Read enough launch posts and you notice something strange: every new model is state of the art. All of them. Simultaneously. That cannot be true, and yet each chart is technically honest. Welcome to the benchmark wars, where nobody is exactly lying and almost everyone is being misled, gently, on purpose.

How everyone wins at once

The trick is simple. There are dozens of benchmarks. Pick the one your model tops, put it on the slide, and leave the rest off. Your rival does the same with a different benchmark. Both charts are accurate. Both are useless for the only question that matters, which is whether the model is good at your work. The arms race is not really about capability. It is about finding a number to be tallest on.

The quieter distortions

  • Curated lineups. The competitors on the chart are chosen. The one that would have won is often just absent.
  • Generous settings. Best-of-many attempts and special prompting produce scores you will never see in daily use.
  • Contamination. Popular benchmarks leak into training data, so a high score can measure memory rather than skill.
  • Tiny margins, huge claims. A two-point lead on a noisy test becomes "a new era" in the headline.
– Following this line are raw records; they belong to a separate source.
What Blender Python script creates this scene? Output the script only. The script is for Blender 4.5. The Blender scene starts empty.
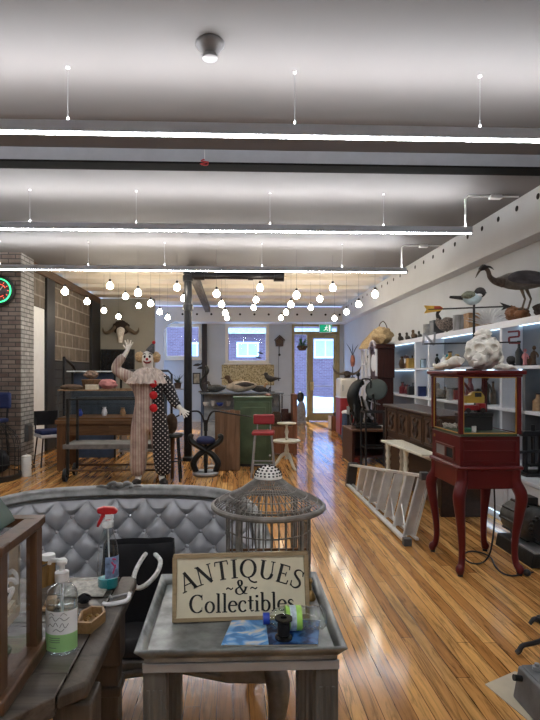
import bpy, bmesh, math, random
from mathutils import Vector, Matrix, noise
random.seed(7)
S = bpy.context.scene
COL = S.collection
PI = math.pi
R = math.radians
# ------------------------------------------------------------------ camera model (540 x 720 frame)
F, PX, PY, CAMZ, YAW = 530.0, 253.0, 372.0, 1.4, R(2.16)
CY, SY = math.cos(YAW), math.sin(YAW)
def W(px, py, d):
    lat = (px-PX)/F*d
    return Vector((lat*CY+d*SY, -lat*SY+d*CY, CAMZ-(py-PY)/F*d))
def FL(px, py, z=0.0):
    return W(px, py, F*(CAMZ-z)/(py-PY))
cam = bpy.data.cameras.new('camera'); co = bpy.data.objects.new('camera', cam); COL.objects.link(co)
co.location = (0, 0, CAMZ); co.rotation_euler = (PI/2, 0, -YAW)
cam.sensor_fit = 'AUTO'; cam.sensor_width = 36; cam.lens = F/720*36
cam.shift_x = (270-PX)/720; cam.shift_y = (PY-360)/720; cam.clip_start = .05; cam.clip_end = 200
S.camera = co
S.view_settings.view_transform = 'Standard'; S.view_settings.look = 'None'
S.view_settings.gamma = 1; S.view_settings.use_curve_mapping = False
S.view_settings.exposure = 0.7

# ------------------------------------------------------------------ mesh builder
def catmull(pts, n):
    pts = [Vector(p) for p in pts]
    out = []
    for i in range(len(pts)-1):
        p0 = pts[max(i-1, 0)]; p1 = pts[i]; p2 = pts[i+1]; p3 = pts[min(i+2, len(pts)-1)]
        for k in range(n):
            t = k/n
            out.append(.5*((2*p1)+(p2-p0)*t+(2*p0-5*p1+4*p2-p3)*t*t+(3*p1-p0-3*p2+p3)*t**3))
    out.append(pts[-1]); return out
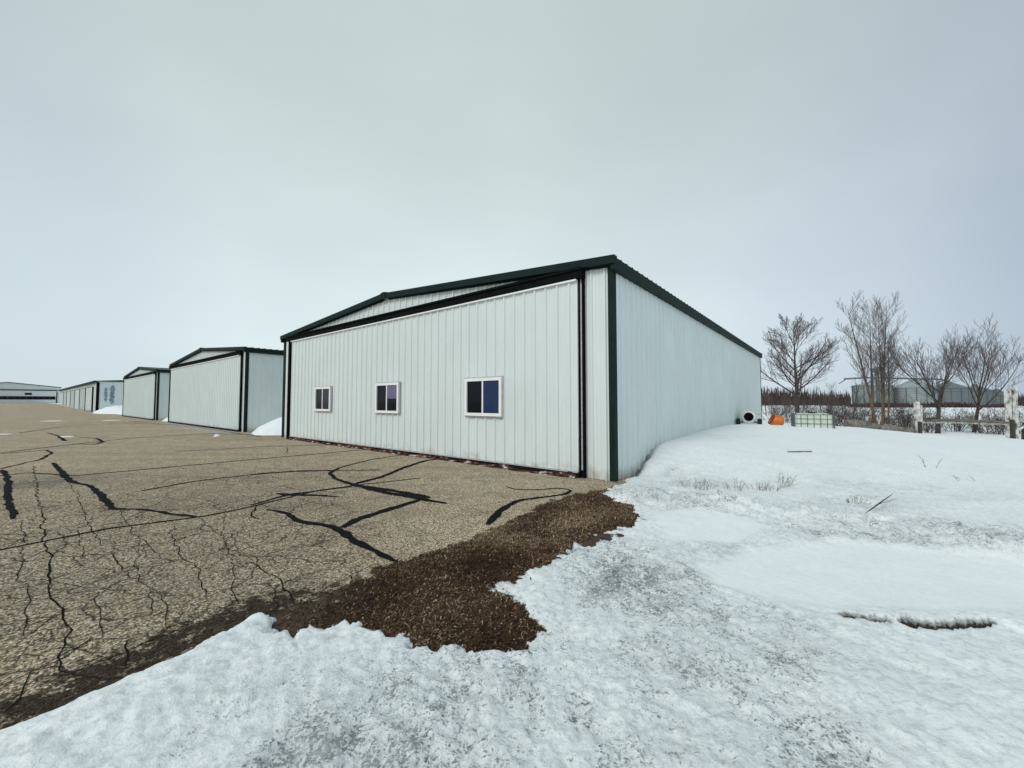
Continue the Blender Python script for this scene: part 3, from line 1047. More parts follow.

A leaderboard measures how a model did on someone else homework, graded by the model own teacher, on a test it may have already seen.

Why I still glance at them

Benchmarks are not worthless. As a rough first filter, they will tell you a model is roughly in the right class and not obviously broken. That is a real, if modest, use. The mistake is treating a filter as a verdict, letting a curated chart make a decision that only your own tasks can make honestly.

What to trust instead

Your own tiny, private benchmark: a handful of real tasks from your actual work, run through any model you are considering. It is unglamorous, it takes fifteen minutes, and it is worth more than every leaderboard combined, because it measures the one thing the marketing cannot spin, which is whether the thing works for you. Trust your tasks. Skim the charts. And treat any sentence containing the phrase state of the art as the beginning of a sales pitch, not the end of an argument.